Быть и иметь - [16]
В основе проникновения в музыку между выражаемым ею содержанием и выражением лежит отношение типа того, которое связывает выражение с использованием. Но этот перенос неправомерен. С такой точки зрения понятие объективной музыки имеет смысл, но негативный.
Однако применимо ли все еще к музыке понятие выражения? Каким может быть выражение, если невозможно больше говорить о выражаемом содержании, отличающемся от самого выражения. Здесь, я полагаю, нужно было бы ввести понятие сущности, впрочем, трудноопределимой. Можно говорить о сущности Шумана, Бетховена, Форэ и т. д. Выражение было бы тогда проницаемостью сущности для самой себя. Вот понятие, которое надо углубить. Связать понятие сущности с понятием Вселенной. Почти невозможно здесь освободиться от метафоры вершины, и именно корни этой метафоры важно было бы раскрыть. Понятие вершины можно заменить понятием "центра". В обоих случаях имеется периферия, точнее, окрестности.

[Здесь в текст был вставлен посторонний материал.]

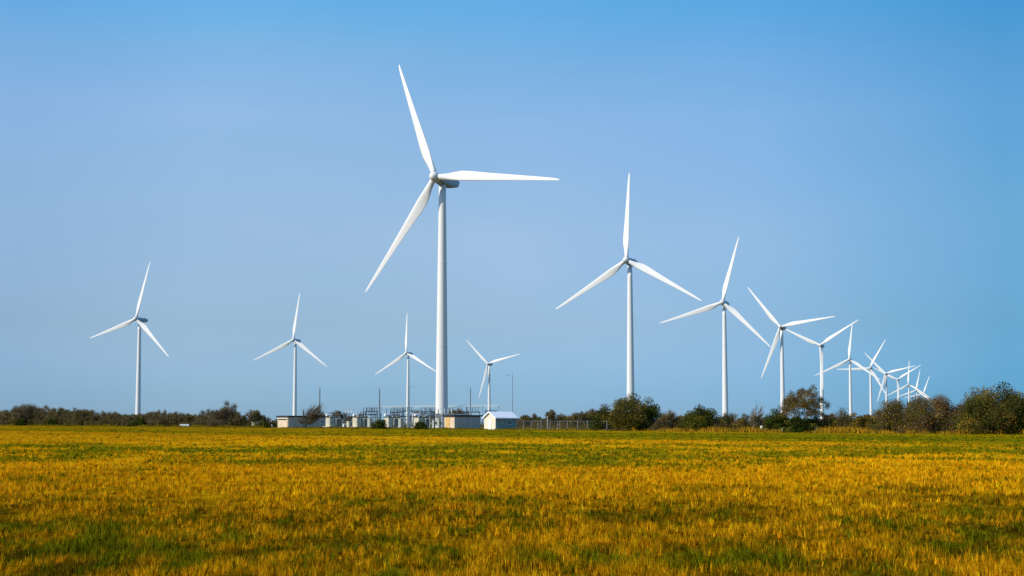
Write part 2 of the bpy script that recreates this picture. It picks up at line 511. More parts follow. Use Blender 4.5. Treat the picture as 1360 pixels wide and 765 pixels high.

Заметки по поводу "Связных размышлений” Жюльена Бенда
Я хочу рассмотреть лишь принципы, изложенные в первых частях "Связных размышлений", так как здесь только принципы являются важными. Господин Бенда, по его собственному утверждению, стремился построить интегральный инфинитизм, точнее, разновидность гиперэлеатизма, в котором принципы Парменида впервые будут доведены до конца. И я думаю, что теоретически можно рассматривать попытку такого рода как интересный и, возможно, плодотворный интеллектуальный опыт — во всяком случае, она породила определенную реакцию и вызвала необходимость критического изучения.
В действительности Бенда осуществляет столкновение не между двумя понятиями, а между двумя аспектами одного и того же центрального и постоянного понятия — понятия мира.
То я мыслю его тождественным самому себе, под формой феномена, то я мыслю его противоречащим самому себе, под формой божества, но во втором случае, так же, как и в первом, он всегда является объектом моего мышления". Если бы элеат — предположим, что существуют элеаты, — прочитал эту фразу, он начал бы, вероятно, думать о типографской ошибке наихудшего свойства: я имею в виду перестановку понятий, которая искажает смысл фразы; ибо для него совершенно очевидно, что мыслить мир под формой феномена означает мыслить его противоречиво. Однако этот элеат ошибся бы: Бенда говорит здесь именно то, что хотел сказать.
В первой части "Связных размышлений" он предпринимает попытку показать, что мыслить Бытие как бесконечное означает мыслить его противоречивым. Выясним точнее, что он под этим понимает; то, что нам показано, относится к временному бытию, но он подчеркивает, что это может и должно быть отнесено и к другим видам бытия.
"Пока я буду выражать конечным числом, каким бы большим они ни было, продолжительность времени, которую я приписываю существованию мира от сегодняшнего дня до его возникновения, это время станет выражаться еще большим числом. Следовательно, я вынужден признать, что промежуток бытия, определяемый продолжительностью от настоящего момента до его начала не может быть больше себя самого, то есть бесконечен, если рассматривать длительность, измеряемую числом, как ускользающую от этой зависимости, свойственной конечным числам; то есть число n таково, что, если я к нему прибавлю единицу, то получу число n+1, не отличающееся от n; число n я могу представить так: n=n+p; p есть любое конечное число.
"С этой точки зрения можно сказать, что я — современник Юлия Цезаря".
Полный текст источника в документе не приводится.